- Monday, July 27, 2015

If the Democrats want to be taken seriously, and something more than a party of self-righteous whiners, they must start acting like the party of Franklin D. Roosevelt, Harry S. Truman and John F. Kennedy. All the fun shouldn’t be left to the Republicans. Why should the nation be deprived of a contest for the Democratic nomination for president, the usual cat fight that always invigorated Democratic Party politics?

Southern Democrats used to say that Democrats were like cats and Baptists, whose church fights are the stuff of legend. Ferocious fights always meant more cats, more Baptists and more Democrats. A furniture-breaking slugfest would be good for both the party and the country.

Party loyalists will continue to work for the coronation of Hillary Rodham Clinton at the convention next summer in Tampa. But with her polls sagging and an increasing array of old complaints about the Clintons dragged out of mothballs — there’s more scandal in the mothballs than in Fibber McGee’s famous closet — she is suddenly vulnerable within the party if not yet in the general election. That should arouse party leaders and soldiers alike to think about an alternative — a contest for the nomination to protect the party’s prospects if the cascade of “secrets” about Mrs. Clinton’s candidacy continues and quickens.

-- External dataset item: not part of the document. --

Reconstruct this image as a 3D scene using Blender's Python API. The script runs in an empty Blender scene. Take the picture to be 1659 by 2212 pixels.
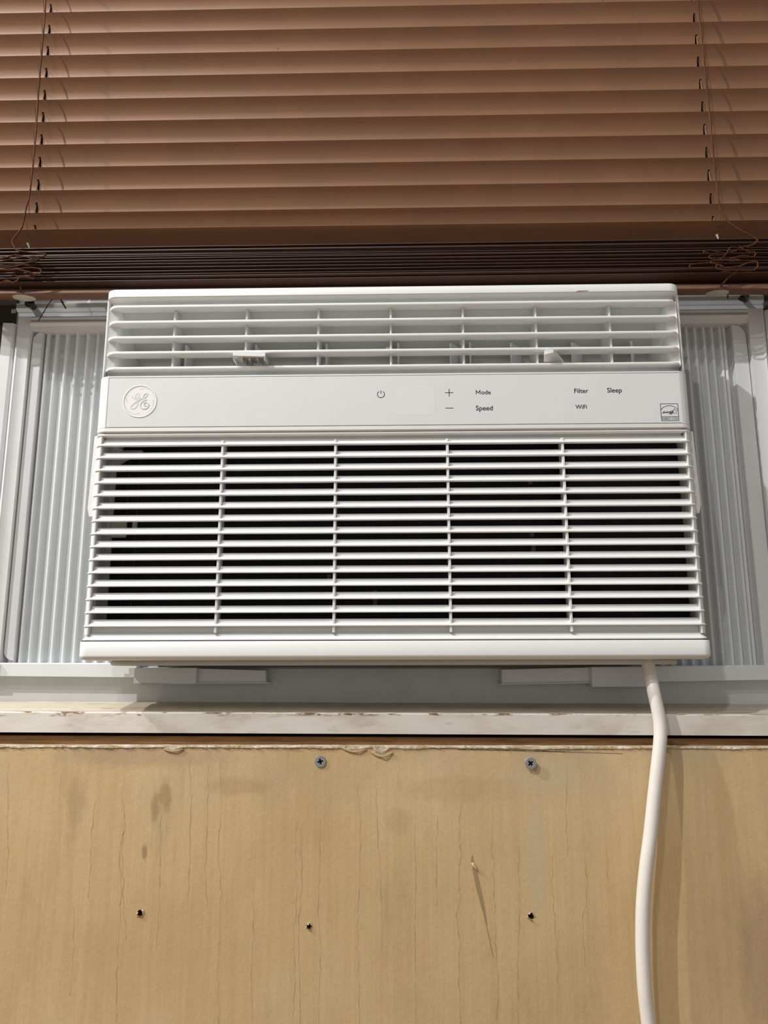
import bpy, bmesh, math, random
from mathutils import Vector, Matrix

random.seed(7)
C = bpy.context.scene.collection
SC = bpy.context.scene

# ------------------------------------------------------------------ camera
cam_d = bpy.data.cameras.new('camera')
cam_d.sensor_fit = 'VERTICAL'; cam_d.sensor_height = 36.0
cam_d.lens = 36.0 * 1600.0 / 2212.0
cam_d.clip_start = 0.02; cam_d.clip_end = 50
cam = bpy.data.objects.new('camera', cam_d); C.objects.link(cam)
R = ((0.99981723, 0.00607756, 0.01812647), (0.0189486, -0.18900724, -0.98179286), (-0.00254087, 0.98195687, -0.18908786))
cam.matrix_world = Matrix(((*R[0], 0.0043), (*R[1], -0.56), (*R[2], 1.05), (0, 0, 0, 1)))
SC.camera = cam

# ------------------------------------------------------------------ world, lamps, exposure
world = bpy.data.worlds.new('room_light'); SC.world = world; world.use_nodes = True
bg = world.node_tree.nodes['Background']
bg.inputs[0].default_value = (1.0, 0.975, 0.935, 1); bg.inputs[1].default_value = 0.32
def lamp(name, loc, power, r, col=(1.0, 0.99, 0.975)):
    l = bpy.data.lights.new(name, 'POINT'); l.energy = power; l.shadow_soft_size = r; l.color = col
    o = bpy.data.objects.new(name, l); o.location = loc; C.objects.link(o); return o
lamp('ceiling_bulb', (-1.15, -0.95, 2.60), 106.0, 0.010)      # bulbs of the ceiling fixture
lamp('ceiling_bulb', (-0.53, -1.20, 2.60), 21.0, 0.010)
lamp('ceiling_bulb', (-0.80, -1.70, 2.60), 17.0, 0.010)
lamp('far_bulb', (-1.50, -0.40, 2.25), 95.0, 0.016, (1.0, 0.95, 0.88))           # second lamp, further left and closer to the wall
SC.view_settings.view_transform = 'Standard'; SC.view_settings.look = 'None'
SC.view_settings.gamma = 1.0; SC.view_settings.use_curve_mapping = False
SC.view_settings.exposure = 0.0

# ------------------------------------------------------------------ materials
def nodes(name):
    m = bpy.data.materials.new(name); m.use_nodes = True
    nt = m.node_tree; b = nt.nodes['Principled BSDF']
    return m, nt, b
def N(nt, t, **kw):
    n = nt.nodes.new(t)
    for k, v in kw.items():
        if k in n.inputs: n.inputs[k].default_value = v
        else: setattr(n, k, v)
    return n
def coords(nt, scale=(1, 1, 1), rot=(0, 0, 0)):
    # world-scale coordinates (metres); every object keeps unit scale and no rotation
    g = N(nt, 'ShaderNodeNewGeometry'); mp = N(nt, 'ShaderNodeMapping')
    mp.inputs['Scale'].default_value = scale; mp.inputs['Rotation'].default_value = rot
    nt.links.new(g.outputs['Position'], mp.inputs['Vector']); return mp.outputs['Vector']
def noise(nt, vec, scale, detail=4, rough=0.55, dist=0.0):
    n = N(nt, 'ShaderNodeTexNoise'); n.inputs['Scale'].default_value = scale; n.inputs['Detail'].default_value = detail
    n.inputs['Roughness'].default_value = rough; n.inputs['Distortion'].default_value = dist
    nt.links.new(vec, n.inputs['Vector']); return n.outputs['Fac']
def ramp(nt, fac, stops):
    r = N(nt, 'ShaderNodeValToRGB'); e = r.color_ramp.elements
    while len(e) > 1: e.remove(e[-1])
    e[0].position, e[0].color = stops[0][0], (*stops[0][1], 1)
    for p, c in stops[1:]:
        x = e.new(p); x.color = (*c, 1)
    nt.links.new(fac, r.inputs['Fac']); return r.outputs['Color']
def mixc(nt, fac, a, b, mode='MIX'):
    m = N(nt, 'ShaderNodeMix', data_type='RGBA', blend_type=mode)
    for sock, v in ((m.inputs[0], fac), (m.inputs[6], a), (m.inputs[7], b)):
        if hasattr(v, 'is_linked') or hasattr(v, 'links'): nt.links.new(v, sock)
        elif isinstance(v, (int, float)): sock.default_value = v
        else: sock.default_value = (*v, 1)
    return m.outputs[2]
def bump(nt, b, fac, strength, dist=0.001):
    n = N(nt, 'ShaderNodeBump'); n.inputs['Strength'].default_value = strength; n.inputs['Distance'].default_value = dist
    nt.links.new(fac, n.inputs['Height']); nt.links.new(n.outputs['Normal'], b.inputs['Normal'])
def plain(name, col, rough=0.45, spec=0.5, metal=0.0, grain=0.0, gscale=900, var=0.0):
    m, nt, b = nodes(name)
    b.inputs['Base Color'].default_value = (*col, 1); b.inputs['Roughness'].default_value = rough
    b.inputs['Specular IOR Level'].default_value = spec; b.inputs['Metallic'].default_value = metal
    v = coords(nt)
    if var:
        f = noise(nt, v, 35, 3)
        c = ramp(nt, f, [(0.3, tuple(x * (1 - var) for x in col)), (0.7, tuple(min(1, x * (1 + var)) for x in col))])
        nt.links.new(c, b.inputs['Base Color'])
    if grain: bump(nt, b, noise(nt, v, gscale, 2), grain, 0.0004)
    return m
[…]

But there are better reasons, too. The country is in difficult circumstances; there’s no argument about that. There’s the lagging economic recovery and the fallout of an increasingly unstable world, neither helped by a limping incumbent who wants only to “lead from behind” and in the time before he goes home to transform the country into something no one would recognize. The debate needs a wise, reasonable, informed Democratic voice.

The debate on the Republican side is a feast of riches. Election campaigns are sometimes messy, just as they should be. The Republican fray is crowded, and some of the candidates are, it might be said, “unlikely.” The media, as usual, is often obsessed with trivialities, foibles, gaffes, and mispronunciations, which it can understand, at the expense of serious issues, which it usually can’t. But that’s the price of the show.

Democrats could have other candidates besides this year’s Clinton. They might well emerge from a younger generation. The Republicans, with its array of younger candidates, threaten to reveal the Democrats as stuck with a rich old lady from the counting house, reeking of a corrupt past in a previous century, her reputation “enhanced” by scandals in the new.

Democratic stalwarts hiding in the grass-roots understand this. That’s why a relative unknown and definitely minor figure like Bernie Sanders from Vermont, more a boutique of refugee New Yorkers than a state, threatens to make it a serious race, after all.

The Democrats know how to make noise and burn barns when a campaign gets under way. That’s what we need on the left. The nation needs a Democrat to provide that real debate, with charge and countercharge. So far on the Democratic side, Marie Antoinette is content to “let them eat cake.”